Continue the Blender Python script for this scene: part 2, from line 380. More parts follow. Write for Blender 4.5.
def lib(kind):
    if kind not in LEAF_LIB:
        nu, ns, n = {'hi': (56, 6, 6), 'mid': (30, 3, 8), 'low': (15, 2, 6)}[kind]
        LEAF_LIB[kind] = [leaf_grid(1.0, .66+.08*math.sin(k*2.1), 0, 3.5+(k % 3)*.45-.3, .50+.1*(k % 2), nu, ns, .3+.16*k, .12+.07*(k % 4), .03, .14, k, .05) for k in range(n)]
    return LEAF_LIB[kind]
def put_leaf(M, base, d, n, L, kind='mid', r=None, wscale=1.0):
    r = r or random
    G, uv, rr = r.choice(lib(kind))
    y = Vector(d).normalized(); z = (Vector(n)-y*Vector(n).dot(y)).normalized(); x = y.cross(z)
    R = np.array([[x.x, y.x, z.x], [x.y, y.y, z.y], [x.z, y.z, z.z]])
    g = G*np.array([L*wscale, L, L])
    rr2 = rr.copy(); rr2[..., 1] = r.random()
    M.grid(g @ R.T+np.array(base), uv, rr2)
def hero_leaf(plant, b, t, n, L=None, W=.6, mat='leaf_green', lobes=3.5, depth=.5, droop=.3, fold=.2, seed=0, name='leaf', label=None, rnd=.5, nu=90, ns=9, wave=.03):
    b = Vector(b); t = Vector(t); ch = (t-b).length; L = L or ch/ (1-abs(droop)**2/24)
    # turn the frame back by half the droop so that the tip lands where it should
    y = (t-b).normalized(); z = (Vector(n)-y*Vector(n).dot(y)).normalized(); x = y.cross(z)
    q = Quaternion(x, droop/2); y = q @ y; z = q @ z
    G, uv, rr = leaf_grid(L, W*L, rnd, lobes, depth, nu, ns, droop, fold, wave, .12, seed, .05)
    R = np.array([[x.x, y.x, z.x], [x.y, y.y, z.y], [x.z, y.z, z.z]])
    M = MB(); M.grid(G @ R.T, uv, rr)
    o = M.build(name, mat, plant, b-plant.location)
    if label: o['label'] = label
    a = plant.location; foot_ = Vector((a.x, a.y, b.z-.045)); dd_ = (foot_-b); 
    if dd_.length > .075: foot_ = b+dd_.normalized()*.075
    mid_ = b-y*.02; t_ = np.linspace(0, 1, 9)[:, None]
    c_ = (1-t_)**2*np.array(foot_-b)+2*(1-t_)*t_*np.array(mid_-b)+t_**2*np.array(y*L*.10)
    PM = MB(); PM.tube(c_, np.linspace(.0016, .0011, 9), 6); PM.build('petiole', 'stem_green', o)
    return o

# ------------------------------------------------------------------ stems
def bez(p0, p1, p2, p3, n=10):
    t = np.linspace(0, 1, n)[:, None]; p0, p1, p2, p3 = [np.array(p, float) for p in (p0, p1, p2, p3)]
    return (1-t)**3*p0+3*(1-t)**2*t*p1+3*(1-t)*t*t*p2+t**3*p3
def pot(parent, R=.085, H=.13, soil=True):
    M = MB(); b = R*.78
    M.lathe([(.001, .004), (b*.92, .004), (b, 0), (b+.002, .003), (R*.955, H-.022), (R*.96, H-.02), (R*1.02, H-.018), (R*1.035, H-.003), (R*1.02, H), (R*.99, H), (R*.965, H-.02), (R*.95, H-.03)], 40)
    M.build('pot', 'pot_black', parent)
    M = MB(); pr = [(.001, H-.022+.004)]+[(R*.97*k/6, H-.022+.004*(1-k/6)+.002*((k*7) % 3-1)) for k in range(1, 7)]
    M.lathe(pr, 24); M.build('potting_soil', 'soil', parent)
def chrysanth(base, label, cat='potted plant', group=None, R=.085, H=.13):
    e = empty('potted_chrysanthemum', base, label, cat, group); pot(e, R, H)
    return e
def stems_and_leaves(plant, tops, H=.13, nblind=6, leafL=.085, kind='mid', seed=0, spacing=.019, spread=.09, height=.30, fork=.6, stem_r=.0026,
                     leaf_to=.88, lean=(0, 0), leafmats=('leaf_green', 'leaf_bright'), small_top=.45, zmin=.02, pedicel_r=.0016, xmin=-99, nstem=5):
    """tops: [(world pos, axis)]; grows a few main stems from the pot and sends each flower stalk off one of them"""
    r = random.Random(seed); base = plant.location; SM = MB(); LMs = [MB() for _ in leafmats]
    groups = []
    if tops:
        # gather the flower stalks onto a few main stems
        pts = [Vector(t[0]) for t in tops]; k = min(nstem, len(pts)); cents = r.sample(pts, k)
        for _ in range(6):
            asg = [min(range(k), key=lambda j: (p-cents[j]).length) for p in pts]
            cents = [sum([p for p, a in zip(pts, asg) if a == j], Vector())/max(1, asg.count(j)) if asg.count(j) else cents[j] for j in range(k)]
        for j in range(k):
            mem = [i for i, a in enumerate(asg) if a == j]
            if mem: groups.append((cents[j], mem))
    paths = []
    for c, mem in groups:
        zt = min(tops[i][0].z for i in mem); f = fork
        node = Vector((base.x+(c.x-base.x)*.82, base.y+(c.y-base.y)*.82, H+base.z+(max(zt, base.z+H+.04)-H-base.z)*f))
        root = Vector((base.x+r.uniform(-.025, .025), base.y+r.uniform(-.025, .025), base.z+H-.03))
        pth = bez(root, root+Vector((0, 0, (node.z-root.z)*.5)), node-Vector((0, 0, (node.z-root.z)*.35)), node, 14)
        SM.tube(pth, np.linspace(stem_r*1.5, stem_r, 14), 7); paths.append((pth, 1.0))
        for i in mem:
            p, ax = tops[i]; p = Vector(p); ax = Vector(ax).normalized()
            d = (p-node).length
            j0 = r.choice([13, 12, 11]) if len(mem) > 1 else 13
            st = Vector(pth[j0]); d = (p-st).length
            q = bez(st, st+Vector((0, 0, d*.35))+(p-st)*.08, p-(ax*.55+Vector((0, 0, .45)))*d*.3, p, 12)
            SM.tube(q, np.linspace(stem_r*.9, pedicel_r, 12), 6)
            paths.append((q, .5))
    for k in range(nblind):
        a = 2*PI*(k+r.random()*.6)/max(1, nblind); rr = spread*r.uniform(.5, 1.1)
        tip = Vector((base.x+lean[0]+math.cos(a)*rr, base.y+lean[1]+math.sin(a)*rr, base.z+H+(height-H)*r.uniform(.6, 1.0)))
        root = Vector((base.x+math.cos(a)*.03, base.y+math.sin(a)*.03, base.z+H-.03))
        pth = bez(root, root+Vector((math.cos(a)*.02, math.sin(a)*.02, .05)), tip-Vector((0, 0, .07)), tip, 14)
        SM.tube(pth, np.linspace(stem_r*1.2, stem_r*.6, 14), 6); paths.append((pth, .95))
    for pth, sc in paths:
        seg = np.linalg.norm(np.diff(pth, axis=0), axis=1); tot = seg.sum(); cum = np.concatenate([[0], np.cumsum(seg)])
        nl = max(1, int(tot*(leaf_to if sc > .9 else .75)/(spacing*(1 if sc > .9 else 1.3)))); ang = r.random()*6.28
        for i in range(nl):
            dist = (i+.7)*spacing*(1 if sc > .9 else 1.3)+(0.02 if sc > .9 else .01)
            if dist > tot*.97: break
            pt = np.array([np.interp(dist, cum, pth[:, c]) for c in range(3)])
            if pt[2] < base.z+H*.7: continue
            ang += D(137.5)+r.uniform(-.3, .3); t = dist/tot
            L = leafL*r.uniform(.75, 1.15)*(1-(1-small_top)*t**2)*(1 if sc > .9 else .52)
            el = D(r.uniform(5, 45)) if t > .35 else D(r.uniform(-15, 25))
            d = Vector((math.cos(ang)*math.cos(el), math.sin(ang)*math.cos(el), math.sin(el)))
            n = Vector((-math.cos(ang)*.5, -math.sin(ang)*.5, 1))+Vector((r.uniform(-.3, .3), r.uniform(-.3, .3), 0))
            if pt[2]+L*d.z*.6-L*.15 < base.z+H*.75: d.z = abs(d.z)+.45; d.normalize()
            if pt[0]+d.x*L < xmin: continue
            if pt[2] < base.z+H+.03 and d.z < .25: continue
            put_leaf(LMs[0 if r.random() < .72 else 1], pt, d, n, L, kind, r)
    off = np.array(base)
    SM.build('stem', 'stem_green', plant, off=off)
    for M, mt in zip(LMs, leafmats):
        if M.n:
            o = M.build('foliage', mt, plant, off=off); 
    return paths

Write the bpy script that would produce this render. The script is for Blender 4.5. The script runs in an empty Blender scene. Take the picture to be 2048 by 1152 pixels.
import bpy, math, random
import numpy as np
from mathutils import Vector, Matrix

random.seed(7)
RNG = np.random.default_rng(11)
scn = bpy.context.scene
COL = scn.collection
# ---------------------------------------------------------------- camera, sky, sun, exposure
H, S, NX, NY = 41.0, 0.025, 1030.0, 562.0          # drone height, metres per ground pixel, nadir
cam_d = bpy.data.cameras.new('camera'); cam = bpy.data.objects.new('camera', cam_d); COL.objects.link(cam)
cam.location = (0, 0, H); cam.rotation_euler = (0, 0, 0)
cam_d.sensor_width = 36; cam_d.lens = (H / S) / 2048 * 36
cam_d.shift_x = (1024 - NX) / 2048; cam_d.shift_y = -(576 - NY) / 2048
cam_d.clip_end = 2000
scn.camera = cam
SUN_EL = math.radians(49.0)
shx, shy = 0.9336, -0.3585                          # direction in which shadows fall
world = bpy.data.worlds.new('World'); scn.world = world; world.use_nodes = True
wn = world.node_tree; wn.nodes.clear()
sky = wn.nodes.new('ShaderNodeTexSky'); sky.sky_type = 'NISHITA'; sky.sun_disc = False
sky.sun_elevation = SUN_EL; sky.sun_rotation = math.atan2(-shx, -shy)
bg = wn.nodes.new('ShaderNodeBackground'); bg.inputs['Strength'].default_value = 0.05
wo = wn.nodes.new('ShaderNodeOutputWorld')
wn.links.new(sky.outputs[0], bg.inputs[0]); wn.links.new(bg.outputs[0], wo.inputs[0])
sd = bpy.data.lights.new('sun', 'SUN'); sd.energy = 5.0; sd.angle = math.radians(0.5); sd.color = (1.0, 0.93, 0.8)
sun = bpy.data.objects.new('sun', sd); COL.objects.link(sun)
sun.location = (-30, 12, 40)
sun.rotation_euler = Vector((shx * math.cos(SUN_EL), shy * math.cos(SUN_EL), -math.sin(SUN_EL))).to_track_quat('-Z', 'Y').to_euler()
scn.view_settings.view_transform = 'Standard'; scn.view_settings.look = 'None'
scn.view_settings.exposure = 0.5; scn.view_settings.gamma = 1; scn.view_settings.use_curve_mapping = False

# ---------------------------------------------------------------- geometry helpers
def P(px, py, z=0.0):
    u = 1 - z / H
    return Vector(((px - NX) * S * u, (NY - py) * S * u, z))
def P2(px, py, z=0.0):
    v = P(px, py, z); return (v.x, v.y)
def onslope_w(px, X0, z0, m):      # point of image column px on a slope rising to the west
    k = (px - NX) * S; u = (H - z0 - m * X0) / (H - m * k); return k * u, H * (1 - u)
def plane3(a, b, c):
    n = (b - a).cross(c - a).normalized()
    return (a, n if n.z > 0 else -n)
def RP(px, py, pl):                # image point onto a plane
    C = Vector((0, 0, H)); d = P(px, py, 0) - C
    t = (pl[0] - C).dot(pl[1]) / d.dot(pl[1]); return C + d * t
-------
- What the task requires
Write down exactly the span of lines above from the one containing "Write the bpy" to the one containing "from mathutils import Vector, Matrix", both ends included.

- Exercise result
Write the bpy script that would produce this render. The script is for Blender 4.5. The script runs in an empty Blender scene. Take the picture to be 2048 by 1152 pixels.
import bpy, math, random
import numpy as np
from mathutils import Vector, Matrix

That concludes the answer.